Bonds ready to rally?

Discussion in 'Financial Futures' started by steveosborne, Oct 6, 2005.

  1. Is this "it"???
    :D :D
    Bonds bounced at 112-05!... could be huge!!
    if it goes too much below that level, then bonds are doomed.
     
    #21     Oct 14, 2005
  2. Surdo

    Surdo

    Where did Mr. Sangria go?
    I hope he is in The Algarve on his Azimut enjoying the last few warm trading sessions.

    Meanwhile, I have been buying these dips, waiting for the rally!
     
    #22     Oct 19, 2005
  3. I'm back.

    I still see 10 year notes moving from 109 to 114 but I won't try to hide the fact that my timing was bad. I now see the catalyst to be next week's FOMC meeting, something that would be much more typical with bonds.
     
    #23     Oct 27, 2005
  4. landboy

    landboy

    Shouldn't it be more of the same at the meeting, increases at measured pace, inflation a risk to the economy, blah blah blah... i doubt there's gonna be little language in there to turn things around no?
     
    #24     Oct 27, 2005
  5. I agree with your reasoning but I put exceptional weight on those meetings because of the way they have influenced short term trends in the past -- especially recently (May 3, June 29/30 and Aug 9) at times when Fed communication didn't contain anything new. Another reason is the build up of signals I'm getting.

    I thought a month ago that bonds were about to shoot up because of bullish signals coming out from 10 Yr Note prices but since then, those signals became stronger and, more importantly, are now confirmed by similar signals extracted from 5 Yr Note and 30 Yr Bond prices. It was a mistake to prematuraly use a good but unconfirmed indicator.
     
    #25     Oct 27, 2005
  6. A bounce is overdue soon for 10-30yrs, theyre very very oversold, the question is will we break the june 3rd highs?

    Many bond bulls just turned bearish here, some of them don't even think well go back anywhere near the sep 1st top.

    The fundamental picture not pretty, yet even if the inflation scenario pans out, we might still get a few weeks bounce to squeeze the shorts to later resume this apparent bear wave.

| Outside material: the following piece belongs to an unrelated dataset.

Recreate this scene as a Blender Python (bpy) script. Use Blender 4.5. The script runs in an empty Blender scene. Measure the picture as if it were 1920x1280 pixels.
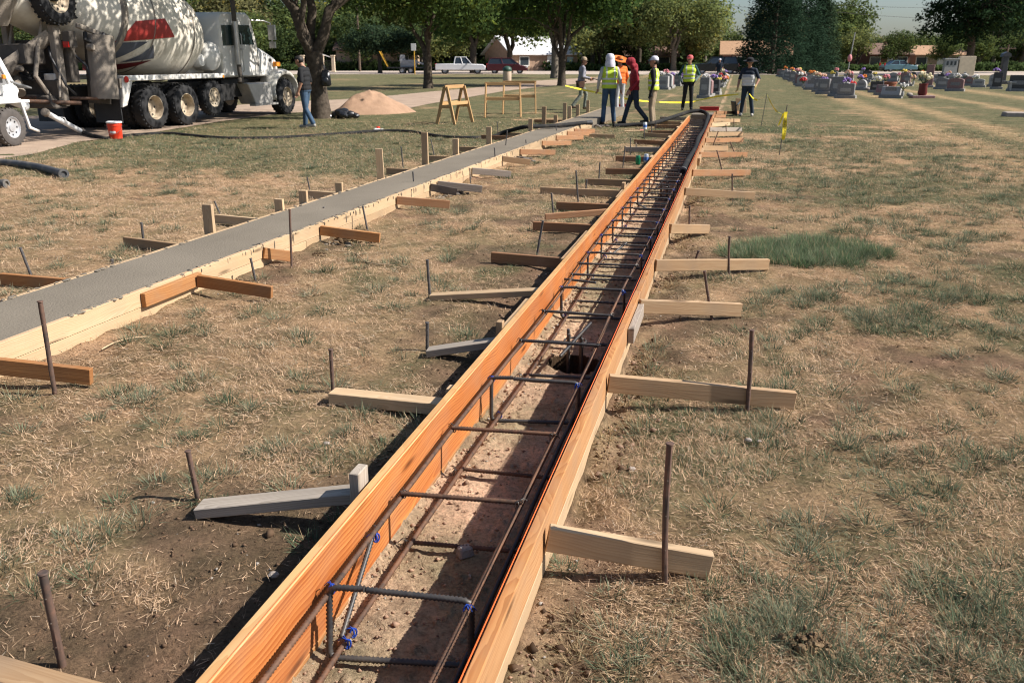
import bpy, bmesh, math, random
import numpy as np
from mathutils import Vector, Matrix, Quaternion
random.seed(7); RNG = np.random.default_rng(11)
SC = bpy.context.scene
COL = SC.collection
PI = math.pi
rad = math.radians

# ------------------------------------------------------------------ camera
FPX, HORY, CAMH = 1600.0, 111.0, 1.65
PITCH = math.atan((640 - HORY) / FPX)
cam_d = bpy.data.cameras.new('camera')
cam_d.sensor_width = 36.0; cam_d.lens = 36.0 * FPX / 1920.0
cam_d.clip_start = 0.05; cam_d.clip_end = 3000
cam_d.dof.use_dof = True; cam_d.dof.focus_distance = 4.2; cam_d.dof.aperture_fstop = 5.0
cam = bpy.data.objects.new('camera', cam_d); COL.objects.link(cam)
cam.location = (0, 0, CAMH); cam.rotation_euler = (PI / 2 - PITCH, 0, 0)
SC.camera = cam

# ------------------------------------------------------------------ sky, sun, exposure
SUN_EL, SHADOW_AZ = rad(42), rad(174)           # shadows fall to the left, a touch away
sun_dir = Vector((-math.cos(SHADOW_AZ) * math.cos(SUN_EL), -math.sin(SHADOW_AZ) * math.cos(SUN_EL), math.sin(SUN_EL)))
W = bpy.data.worlds.new('World'); SC.world = W; W.use_nodes = True
nt = W.node_tree; nt.nodes.clear()
sky = nt.nodes.new('ShaderNodeTexSky'); sky.sky_type = 'NISHITA'; sky.sun_disc = False
sky.sun_elevation = SUN_EL; sky.sun_rotation = math.atan2(sun_dir.x, sun_dir.y)
sky.dust_density = 1.6; sky.air_density = 1.0; sky.ozone_density = 4.0
bg = nt.nodes.new('ShaderNodeBackground'); bg.inputs[1].default_value = 0.07
wo = nt.nodes.new('ShaderNodeOutputWorld')
nt.links.new(sky.outputs[0], bg.inputs[0]); nt.links.new(bg.outputs[0], wo.inputs[0])
sd = bpy.data.lights.new('sun', 'SUN'); sd.energy = 5.0; sd.angle = rad(0.53); sd.color = (1.0, 0.94, 0.87)
sun = bpy.data.objects.new('sun', sd); COL.objects.link(sun)
sun.rotation_euler = sun_dir.to_track_quat('Z', 'Y').to_euler(); sun.location = (20, -5, 30)
SC.view_settings.view_transform = 'Standard'; SC.view_settings.look = 'None'
SC.view_settings.exposure = 0.76; SC.view_settings.gamma = 1.0
SC.view_settings.use_curve_mapping = False
SC.cycles.filter_width = 0.95; SC.cycles.max_bounces = 5; SC.cycles.diffuse_bounces = 2; SC.cycles.glossy_bounces = 2; SC.cycles.transmission_bounces = 3; SC.cycles.transparent_max_bounces = 4

# ------------------------------------------------------------------ placement helpers (photo survey -> metres)
_c, _s = math.cos(PITCH), math.sin(PITCH)
def at(px, py, z=0.0):
    x = px - 960.0; v = py - 640.0
    fw = FPX * _c - v * _s; dn = FPX * _s + v * _c
    t = (CAMH - z) / dn
    return Vector((x * t, fw * t, z))
def top_at(px, py, base):
    """point standing over ground spot `base` (same distance) that is seen at px,py"""
    x = px - 960.0; v = py - 640.0
    fw = FPX * _c - v * _s; dn = FPX * _s + v * _c
    t = base.y / fw
    return Vector((x * t, base.y, CAMH - dn * t))
AZ = rad(14.1)                                   # trench heading
def uvw(u, v, z=0.0, az=AZ):
    return Vector((u * math.sin(az) + v * math.cos(az), u * math.cos(az) - v * math.sin(az), z))
def to_uv(p, az=AZ):
    return (p[0] * math.sin(az) + p[1] * math.cos(az), p[0] * math.cos(az) - p[1] * math.sin(az))
AZ2 = rad(15.2)                                  # poured strip heading

# ------------------------------------------------------------------ noise (numpy)
def _hash(ix, iy, seed):
    n = (ix.astype(np.int64) * 374761393 + iy.astype(np.int64) * 668265263 + seed * 1442695041) & 0x7fffffff
    n = ((n ^ (n >> 13)) * 1274126177) & 0x7fffffff
    return ((n ^ (n >> 16)) & 0xffff) / 65535.0
def vnoise(x, y, seed=0):
    ix = np.floor(x); iy = np.floor(y); fx = x - ix; fy = y - iy
    fx = fx * fx * (3 - 2 * fx); fy = fy * fy * (3 - 2 * fy)
    a = _hash(ix, iy, seed); b = _hash(ix + 1, iy, seed); c = _hash(ix, iy + 1, seed); d = _hash(ix + 1, iy + 1, seed)
    return (a * (1 - fx) + b * fx) * (1 - fy) + (c * (1 - fx) + d * fx) * fy
def fbm(x, y, seed=0, o=4):
    r = 0; amp = .5; t = 0
    for i in range(o):
        r = r + amp * vnoise(x * 2 ** i + 17.3 * i, y * 2 ** i + 9.1 * i, seed + i); t += amp; amp *= .5
    return r / t
def sstep(a, b, x):
    t = np.clip((x - a) / (b - a), 0, 1); return t * t * (3 - 2 * t)

# ------------------------------------------------------------------ materials
MATS = {}
def newmat(name):
    m = bpy.data.materials.new(name); m.use_nodes = True
    n = m.node_tree; n.nodes.clear()
    out = n.nodes.new('ShaderNodeOutputMaterial'); b = n.nodes.new('ShaderNodeBsdfPrincipled')
    n.links.new(b.outputs[0], out.inputs[0])
    MATS[name] = m
    return m, n, b
def nd(n, t, **kw):
    q = n.nodes.new(t)
    for k, v in kw.items(): setattr(q, k, v)
    return q
def ramp(n, fac, stops):
    r = n.nodes.new('ShaderNodeValToRGB')
    e = r.color_ramp.elements
    while len(e) < len(stops): e.new(0.5)
    for i, (p, c) in enumerate(stops):
        e[i].position = p; e[i].color = (*c, 1) if len(c) == 3 else c
    n.links.new(fac, r.inputs[0]); return r
def mixc(n, fac, a, b, mode='MIX'):
    q = n.nodes.new('ShaderNodeMix'); q.data_type = 'RGBA'; q.blend_type = mode
    def put(i, v):
        if hasattr(v, 'is_linked') or hasattr(v, 'links'): n.links.new(v, q.inputs[i])
        elif isinstance(v, (int, float)): q.inputs[i].default_value = v
        else: q.inputs[i].default_value = (*v, 1)
    put(0, fac); put(6, a); put(7, b)
    return q.outputs[2]
def mat(name, col, rough=.6, var=.25, scale=6.0, bump=0.0, metal=0.0, bscale=None, dirt=None, dirt_amt=.4, spec=.4):
    """paint / metal / cloth: base colour broken up by noise, optional dirt and relief"""
    if name in MATS: return MATS[name]
    m, n, b = newmat(name)
    tc = nd(n, 'ShaderNodeTexCoord')
    no = nd(n, 'ShaderNodeTexNoise'); no.inputs['Scale'].default_value = scale; no.inputs['Detail'].default_value = 6
    n.links.new(tc.outputs['Object'], no.inputs['Vector'])
    lo = tuple(c * (1 - var) for c in col); hi = tuple(min(1, c * (1 + var * .6)) for c in col)
    r = ramp(n, no.outputs[0], [(.3, lo), (.7, hi)])
    c = r.outputs[0]
    if dirt:
        n2 = nd(n, 'ShaderNodeTexNoise'); n2.inputs['Scale'].default_value = scale * .6; n2.inputs['Detail'].default_value = 9; n2.inputs['Roughness'].default_value = .7
        n.links.new(tc.outputs['Object'], n2.inputs['Vector'])
        f = ramp(n, n2.outputs[0], [(.62 - dirt_amt * .4, (0, 0, 0)), (.75 - dirt_amt * .2, (1, 1, 1))])
        c = mixc(n, f.outputs[0], c, dirt)
    n.links.new(c, b.inputs['Base Color'])
    b.inputs['Roughness'].default_value = rough; b.inputs['Metallic'].default_value = metal
    b.inputs['Specular IOR Level'].default_value = spec
    if bump:
        n3 = nd(n, 'ShaderNodeTexNoise'); n3.inputs['Scale'].default_value = bscale or scale * 8; n3.inputs['Detail'].default_value = 5
        n.links.new(tc.outputs['Object'], n3.inputs['Vector'])
        bp = nd(n, 'ShaderNodeBump'); bp.inputs['Strength'].default_value = bump; bp.inputs['Distance'].default_value = .02
        n.links.new(n3.outputs[0], bp.inputs['Height']); n.links.new(bp.outputs[0], b.inputs['Normal'])
    return m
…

    Lots of bond bulls have capitulation levels at 4.6-4.7% for 10yrs 4.8-49% for 30s
    Capitulation=Bottom?
     
    #26     Oct 27, 2005
  7. Surdo

    Surdo

    My Sequential indicator has not triggered a BUY signal across every timeframe yet in the 10 or 30. Although we are overdue for a pop, my system indicates we have another leg down. This indicator is a very accurate measure of overbought/sold conditions.

    Take a look at the yield chart, we need to close below 4.76 on the 30 Year Yield to sustain any kind of meaningful rally in price.

    I have been painfully been trading from the long side this week.
     
    #27     Oct 27, 2005
  8. landboy

    landboy

    Interesting, I'm never one to catch a falling knife, which I suspect is what may be the case here. Picking bottoms in bond prices could be dangerous this time around especially with the "I" word being bounced around. However, I read an article today saying Bernanke may hold off on rate increases after he comes to office in 06 due to a slowing eco... according to Bill Gross. I hope you're right steve, I'm waiting for a buy signal too...
     
    #28     Oct 27, 2005
  9. Surdo

    Surdo

    Well, we bounced nicely off of 4.8% on the 30 yesterday and failed to hold. It feels like 112 is resistance for the time being and we will test 110 1/2 very soon.

    I have been buying on the bigger dips, lets see if Fed Chairman Duck can get these to trade below 111!
     
    #29     Nov 3, 2005
  10. I still have a price target of 113/114, and I think that what is going on now is some kind of exhaustion with Friday’s unemployment report as the last opportunity for bears to play their cards IF they have any left. I have very little problems playing trend reversals in stock prices but have to admit that it’s much more difficult with the bond market that seems to be governed by very different constraints. Risk aversion is much stronger in the bond market where trend reversals seem to depend, on occasions, on total exhaustion of the current trend before a new trend or a correction can take place. Reversals, in the absence of shocks or major surprises, seem to be a much longer and flatter process with bonds while the stock market can turn on a dime without anything special happening in the economy.